Leading article: Mr Osborne's case for cuts by consent

It was with the three words "Education, education, education" that the architect of New Labour first defined his priorities in government. By the time Tony Blair left office, a jaded public was more likely to be heard muttering "Presentation, presentation, presentation". The lavish use of "spin" to control the message rebounded on the Labour government in a very big way, creating a climate of deep and corrosive distrust between power and people.

Thirteen years on, it is perhaps not surprising that a government headed by two men who have spent a part of their working lives in public relations so clearly appreciates the need to prepare the ground before elaborating unpopular measures. Nor is it surprising, with the example of New Labour so fresh, that the coalition is going about it in a very different way. As the Chancellor, George Osborne, set out his intentions yesterday, the idea is for a "collective discussion" involving as many sectors and individuals as possible, to meet what he described as the "great national challenge of our generation" – getting Britain to live within its means.

Now it may be that ministers, from the Prime Minister down, are painting the financial situation in more apocalyptic colours than strictly necessary in the hope that the emergency Budget will be received with sighs of relief. But we cannot, and should not, bank on that. The figures for the country's indebtedness speak for themselves. If, as David Cameron said earlier this week, Britain stands to be paying £70bn in debt interest within five years, that is, as he said, "a terrible, terrible waste of money" and a liability to be shrunk as swiftly and substantially as possible. To this end, the coalition's new and thoroughly welcome themes are transparency and participation. Winding up the debate on the Queen's Speech in the Commons, Mr Osborne introduced the criteria the Government would use for establishing value for money and set out a timetable for what is being described as "a period of external engagement between the Government and all parts of society", and that includes the general public.

It is easy to be cynical about such efforts. Experience of broad consultation exercises suggests that they can soon descend into futility at one end of the scale, or become fig-leaves for politicians to slough off responsibility for difficult decisions at the other. And those who forecast that the consultation process could cost more money than it saves may in the end be vindicated. But the Government's stated desire to open up the process and harness as wide a constituency as possible to an evolving austerity drive designed almost as a national crusade does not deserve a knee-jerk rejection.

The Government has done at least some of its homework, studying how other countries, such as Canada, managed to slash their debts. And its apparent determination to reassess the justification for all aspects of public spending, rather than identifying familiar targets or trimming across the board, is promising and something only a new government can do. It is hard to escape the impression that at least some parts of government spending have become ritualised and flabby. The question that has to be answered is which.

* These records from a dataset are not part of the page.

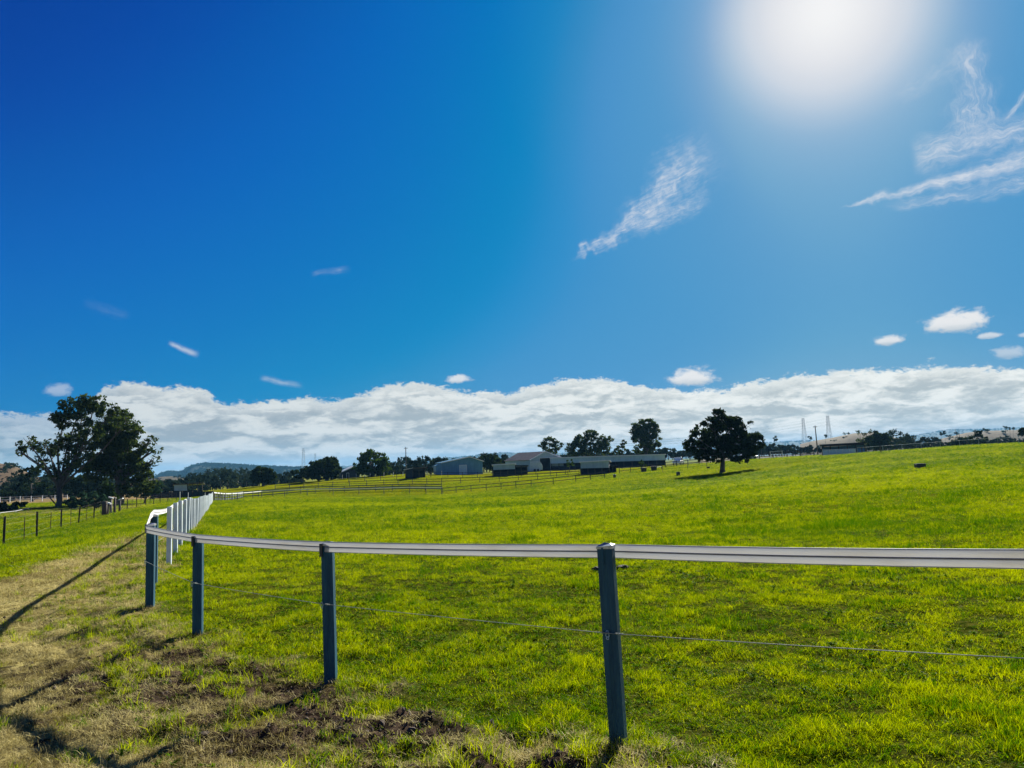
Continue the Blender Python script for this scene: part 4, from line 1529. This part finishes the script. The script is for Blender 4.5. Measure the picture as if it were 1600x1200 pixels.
def flat_shed(name, label, cat, px0, px1, top0, top1, mid0, mid1, bot0, bot1, d0, d1, depth, upper, lower, roofm, bays=5, fascia=TRIM, back=True):
    """skillion shed: cladding band above, shaded open bays below"""
    a = P(px0, bot0, d0)
    b = P(px1, bot1, d1)
    r = thing(name, label, cat, (a + b) / 2)
    h0 = (bot0 - top0) * d0 / F
    h1 = (bot1 - top1) * d1 / F
    m0 = (bot0 - mid0) * d0 / F
    m1 = (bot1 - mid1) * d1 / F
    up = Vector((0, 0, 1))
    u = Vector((b.x - a.x, b.y - a.y, 0))
    nb = Vector((-u.y, u.x, 0)).normalized()
    if nb.y < 0:
        nb = -nb
    off = nb * depth
    m_ = MB()
    m_.hexa([a + up * m0, b + up * m1, b + up * h1, a + up * h0], [q + nb * .12 for q in (a + up * m0, b + up * m1, b + up * h1, a + up * h0)])
    part('front_wall', m_, upper, r)
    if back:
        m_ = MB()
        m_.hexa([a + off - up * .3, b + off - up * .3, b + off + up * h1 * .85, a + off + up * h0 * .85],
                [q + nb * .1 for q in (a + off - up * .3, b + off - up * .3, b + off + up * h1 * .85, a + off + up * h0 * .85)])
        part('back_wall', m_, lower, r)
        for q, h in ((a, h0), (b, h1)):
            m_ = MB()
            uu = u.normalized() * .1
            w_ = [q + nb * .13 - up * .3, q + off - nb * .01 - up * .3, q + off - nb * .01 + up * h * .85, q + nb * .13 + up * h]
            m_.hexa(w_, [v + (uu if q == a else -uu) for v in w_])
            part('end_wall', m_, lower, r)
    m_ = MB()
    e = u.normalized() * .3
    q = [a - e - nb * .4 + up * (h0 + .03), b + e - nb * .4 + up * (h1 + .03), b + e + off + nb * .3 + up * (h1 * .85 + .03), a - e + off + nb * .3 + up * (h0 * .85 + .03)]
    m_.hexa(q, [v + up * .1 for v in q])
    part('roof', m_, roofm, r)
    m_ = MB()
    q = [a - e - nb * .47 + up * (h0 - .06), b + e - nb * .47 + up * (h1 - .06), b + e - nb * .47 + up * (h1 + .16), a - e - nb * .47 + up * (h0 + .16)]
    m_.hexa(q, [v + nb * .06 for v in q])
    part('fascia', m_, fascia, r)
    for k in range(bays + 1):
        t = k / bays
        c = a.lerp(b, t)
        hh = m0 + (m1 - m0) * t
        m_ = MB()
        m_.box((c.x + nb.x * .05, c.y + nb.y * .05, c.z + hh / 2 - .2), (.14, .1, hh + .4))
        part('post', m_, TIMBER, r)
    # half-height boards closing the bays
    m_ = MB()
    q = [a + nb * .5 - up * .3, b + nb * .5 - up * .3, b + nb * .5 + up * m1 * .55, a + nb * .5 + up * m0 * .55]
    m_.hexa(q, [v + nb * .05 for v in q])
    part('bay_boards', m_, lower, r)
    return r


def build_buildings():
    # blue shed with lean-to
    B = P(691, 743, 180)
    C = P(754.5, 737, 184)
    A = B + Vector((-3, 16, 0))
    B2 = Vector(B)
    C2 = Vector(C)
    r = gable_barn('long blue-grey metal shed with a small lean-to on its left end', A, B2, C2, 3.2, 4.35, BLUED, BLUED, 'metal_shed', .68,
                   doors=((.42, .60, 0.1, 2.4, BLUEW, 'door'),))
    a = P(681.5, 741, 182)
    b = P(690.6, 742.5, 180.5)
    m_ = MB()
    h0, h1 = 2.1, 2.9
    up = Vector((0, 0, 1))
    m_.prism([a, b, b + up * h1, a + up * h0], Vector((-1.5, 8, 0)))
    part('lean_to', m_, BLUED, r)
    # gabled barn
    B = P(829, 736, 190)
    C = P(881, 735, 192)
    A = P(790, 735, 203)
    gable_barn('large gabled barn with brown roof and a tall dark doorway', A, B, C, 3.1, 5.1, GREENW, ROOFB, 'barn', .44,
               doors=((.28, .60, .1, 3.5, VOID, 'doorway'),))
    # house with pale roof behind the wide trees
    B = P(533, 748, 215)
    C = P(562, 747, 216)
    A = B + Vector((-3, 9, 0))
    gable_barn('house with a pale grey roof half hidden by the leafy tree', A, B, C, 1.9, 3.6, DARKW, ROOFP, 'house', .75, doors=((.3, .42, .1, 1.7, VOID, 'doorway'),))
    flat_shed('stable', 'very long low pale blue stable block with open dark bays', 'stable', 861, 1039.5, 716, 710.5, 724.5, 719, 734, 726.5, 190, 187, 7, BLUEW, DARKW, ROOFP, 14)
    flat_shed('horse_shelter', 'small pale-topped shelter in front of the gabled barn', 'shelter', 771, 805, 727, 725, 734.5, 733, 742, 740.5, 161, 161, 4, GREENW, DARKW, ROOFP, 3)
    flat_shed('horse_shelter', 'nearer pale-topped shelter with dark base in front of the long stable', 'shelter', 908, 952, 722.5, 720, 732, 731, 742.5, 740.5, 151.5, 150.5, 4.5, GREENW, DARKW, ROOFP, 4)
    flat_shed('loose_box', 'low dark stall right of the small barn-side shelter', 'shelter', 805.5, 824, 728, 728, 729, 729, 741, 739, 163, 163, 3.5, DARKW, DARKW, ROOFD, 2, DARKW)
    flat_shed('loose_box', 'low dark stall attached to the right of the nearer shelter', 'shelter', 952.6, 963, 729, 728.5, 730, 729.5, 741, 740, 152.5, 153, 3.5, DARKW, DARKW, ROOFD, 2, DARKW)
    flat_shed('tack_shed', 'tiny dark shed with a pale hatch left of the blue metal shed', 'shed', 645.5, 664.5, 732, 731, 736, 735, 746, 744, 158, 160, 3, DARKW, DARKW, ROOFP, 2, TIMBER)
    r = flat_shed('open_shelter', 'open dark-roofed shelter behind a pale blue low wall on the rise', 'shelter', 1285, 1352, 696, 692.5, 698, 695, 711.5, 708, 138, 134.8, 4, DARKW, BLUED, ROOFD, 5, DARKW)
    a = P(1286, 712, 130)
    b = P(1338, 710, 131)
    fr = thing('panel_yard', 'pale blue solid yard panels below the open dark-roofed shelter', 'yard', (a + b) / 2)
    n = 5
    for k in range(n):
        p0, p1 = a.lerp(b, k / n), a.lerp(b, (k + 1) / n)
        q0, q1 = p0.lerp(p1, .03), p0.lerp(p1, .97)
        m_ = MB()
        m_.hexa([q0 - up * .2, q1 - up * .2, q1 + up * .92, q0 + up * .92], [v + Vector((0, .04, 0)) for v in (q0 - up * .2, q1 - up * .2, q1 + up * .92, q0 + up * .92)])
        part('panel', m_, BLUEW, fr)
        m_ = MB()
        m_.tube([p0 - up * .3, p0 + up * 1.05], .04, 6)
        part('post', m_, TRIM, fr)
    m_ = MB()
    m_.tube([a + up * 1.0, b + up * 1.0], .04, 6)
    part('top_rail', m_, TRIM, fr)
    # screened yard and little shelter in the valley on the left
    a = P(236, 779.5, 150)
    b = P(333, 777, 152)
    fr = thing('screened_yard', 'dark screened yard fence beyond the end of the white posts', 'fence', (a + b) / 2)
    n = 6
    for k in range(n):
        q0, q1 = a.lerp(b, (k + .01) / n), a.lerp(b, (k + .99) / n)
        m_ = MB()
        m_.hexa([q0 + up * .1, q1 + up * .1, q1 + up * 1.25, q0 + up * 1.25], [v + Vector((0, .05, 0)) for v in (q0 + up * .1, q1 + up * .1, q1 + up * 1.25, q0 + up * 1.25)])
        part('screen_panel', m_, DARKW, fr)
    for k in range(n + 1):
        q0 = a.lerp(b, k / n)
        m_ = MB()
        m_.box(q0 + up * .55 + Vector((0, -.08, 0)), (.12, .12, 1.7))
        part('post', m_, TIMBER, fr)
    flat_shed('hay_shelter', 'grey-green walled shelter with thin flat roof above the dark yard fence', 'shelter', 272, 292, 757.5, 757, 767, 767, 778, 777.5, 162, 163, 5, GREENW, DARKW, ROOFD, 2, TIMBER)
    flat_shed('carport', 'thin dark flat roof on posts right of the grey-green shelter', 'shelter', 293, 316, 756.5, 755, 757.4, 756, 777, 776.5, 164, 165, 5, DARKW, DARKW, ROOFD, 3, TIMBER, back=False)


build_buildings()


# ------------------------------------------------------------------ other fences
RAILD = plain('dark_rail_timber', (.045, .05, .055), (.025, .028, .032), .8, 6)
RAILG = plain('green_grey_rail', (.30, .36, .34), (.2, .25, .24), .7, 4)
RAILT = plain('dark_teal_rail', (.035, .07, .085), (.02, .045, .055), .7, 4)
STEEL = plain('rusty_star_picket', (.035, .030, .028), (.018, .016, .015), .7, 20)
RUST = plain('rust_dropper', (.14, .075, .05), (.08, .045, .03), .8, 20)


def rail_run(name, label, cat, pts, spacing, h, mats, rails=(.55, .98), pw=.11, rw=.10, group=None):
    """pts: (px, foot py, distance). posts and each rail run are parts"""
    W = [P(*p) for p in pts]
    W = [Vector((p.x, p.y, g1(p.x, p.y))) for p in W]
    r = thing(name, label, cat, W[0], group)
    pos = []
    for a, b in zip(W[:-1], W[1:]):
        L = (b - a).length
        n = max(1, round(L / spacing))
        for k in range(n):
            q = a.lerp(b, k / n)
            pos.append(Vector((q.x, q.y, g1(q.x, q.y))))
    pos.append(W[-1])
    me = None
    for q in pos:
        if me is None:
            mb = MB().box((0, 0, h / 2 - .15), (pw, pw, h + .3))
            me = mb.mesh('post')
            me.materials.append(mats[0])
        o = link('post', me, None, r)
        o.location = q - r.location
        o.rotation_euler = (random.gauss(0, .015), random.gauss(0, .015), 0)
    for hh in rails:
        mb = MB()
        for a, b in zip(pos[:-1], pos[1:]):
            a_ = a + Vector((0, -pw / 2 - .03, hh))
            b_ = b + Vector((0, -pw / 2 - .03, hh))
            up = Vector((0, 0, rw / 2))
            q = [a_ - up, b_ - up, b_ + up, a_ + up]
            mb.hexa(q, [v + Vector((0, .04, 0)) for v in q])
        part('rail', mb, mats[1], r)
    return r


rail_run('track_fence', 'white-topped rail fence crossing behind the field left of centre', 'fence',
         [(334, 782, 87), (352, 779, 105), (380, 778, 120), (409, 777, 129), (480, 776, 130), (561, 774, 130), (640, 773.5, 127), (692, 773, 124)], 4.4, 1.15, (RAILD, TRIM), (1.05,), .09, .12)
rail_run('paddock_fence', 'dark rail fence just behind the white-topped one', 'fence',
         [(336, 780, 96), (380, 776, 128), (470, 774, 136), (561, 773, 136), (640, 771, 134), (690, 770, 131)], 2.9, 1.2, (RAILD, RAILT), (.32, .72, 1.10), .1, .15)
rail_run('paddock_fence', 'lowest dark two-rail fence climbing from centre to the nearer shelter', 'fence',
         [(690, 772, 124), (760, 767, 120), (830, 760, 117), (900, 754, 114), (945, 749, 116)], 3.0, 1.1, (RAILD, RAILD), (.5, 1.0), .10, .09)
rail_run('paddock_fence', 'second dark fence up the slope below the barns', 'fence',
         [(430, 768, 148), (520, 766, 148), (600, 763, 146), (690, 759, 143), (780, 753, 142), (870, 747, 142), (905, 744, 144)], 3.2, 1.15, (RAILD, RAILD), (.55, 1.0), .10, .09)
rail_run('paddock_fence', 'third fence from the bottom, passing under the blue metal shed', 'fence',
         [(545, 760, 160), (620, 754, 160), (700, 749, 160), (770, 745.5, 156), (860, 742, 156), (907, 740, 158)], 3.2, 1.15, (RAILD, RAILD), (.55, 1.0), .10, .09)
rail_run('paddock_fence', 'topmost fence line running below the leafy tree to the blue shed', 'fence',
         [(535, 751, 182), (600, 747, 182), (645, 745.5, 176), (690, 746, 172)], 3.4, 1.1, (TRIM, RAILD), (1.0,), .08, .07)
rail_run('paddock_fence', 'short dark yard rails beside the two small tubs', 'fence',
         [(968, 741, 140), (1003, 738, 140), (1034, 736, 140)], 2.6, 1.2, (RAILD, RAILD), (.5, 1.05), .10, .08)
rail_run('paddock_fence', 'dark post-and-rail fence passing behind the big field tree', 'fence',
         [(1040, 730, 150), (1075, 727.5, 148), (1110, 725, 146), (1150, 721, 144), (1187, 718, 142), (1230, 716, 140), (1272, 713, 140)], 2.8, 1.15, (RAILD, RAILD), (.45, 1.0), .12, .11)
rail_run('yard_rail', 'thin low rail stretching across the grass below the field tree fence', 'fence',
         [(1036, 739, 118), (1075, 736, 118), (1105, 733, 120)], 3.0, .9, (RAILD, RAILD), (.85,), .06, .05)
rail_run('crest_fence', 'thin pale fence along the crest of the field at the right', 'fence',
         [(1340, 710, 112), (1380, 708, 112), (1440, 705, 112), (1500, 701.5, 112), (1560, 698, 112), (1625, 694, 112)], 3.4, .95, (RAILG, TRIM), (.9,), .05, .04)
rail_run('far_white_fence', 'small white post fence beyond the gums at the left edge', 'fence',
         [(-25, 786, 150), (0, 785, 150), (31, 784, 150), (66, 783, 150), (105, 782, 152)], 2.1, 1.15, (TRIM, TRIM), (.6, 1.05), .09, .05)
rail_run('low_white_rail', 'pale curving rail dipping past the added creek bush at the left edge', 'fence',
         [(-25, 803, 84), (0, 800, 86), (25, 796, 90), (46, 791, 97)], 4.0, .25, (TRIM, TRIM), (.22,), .03, .04)
rail_run('yard_gate', 'pale tubular gate standing in the fence right of the field tree', 'gate',
         [(1204, 716, 134), (1223, 715, 134)], 2.4, 1.35, (TRIM, TRIM), (.3, .8, 1.3), .07, .05)


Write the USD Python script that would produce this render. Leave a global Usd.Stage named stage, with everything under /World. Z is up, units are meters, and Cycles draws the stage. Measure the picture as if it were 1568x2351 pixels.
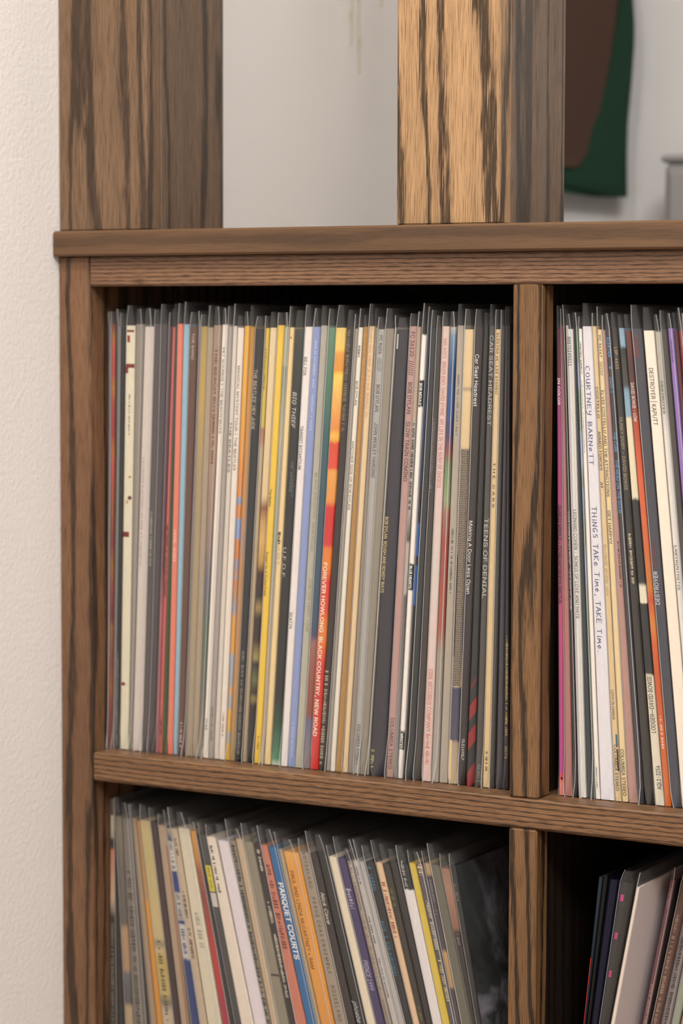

There are, of course, risks in this approach. One – already evident from internet chat-rooms – is popular suspicion that the Chancellor's only purpose is to spread the blame and pass the buck. Another is that the "national discussion" could turn divisive, as one group tries to save itself at the expense of others. We hope these risks can be avoided. For while it is true that taking difficult decisions is what we elect governments for, those decisions will be far more palatable if the rationale for them is clear and the widest possible range of views has been heard. This is why it is in everyone's interests that, at least for now, Mr Osborne's invitation should be accepted in good faith.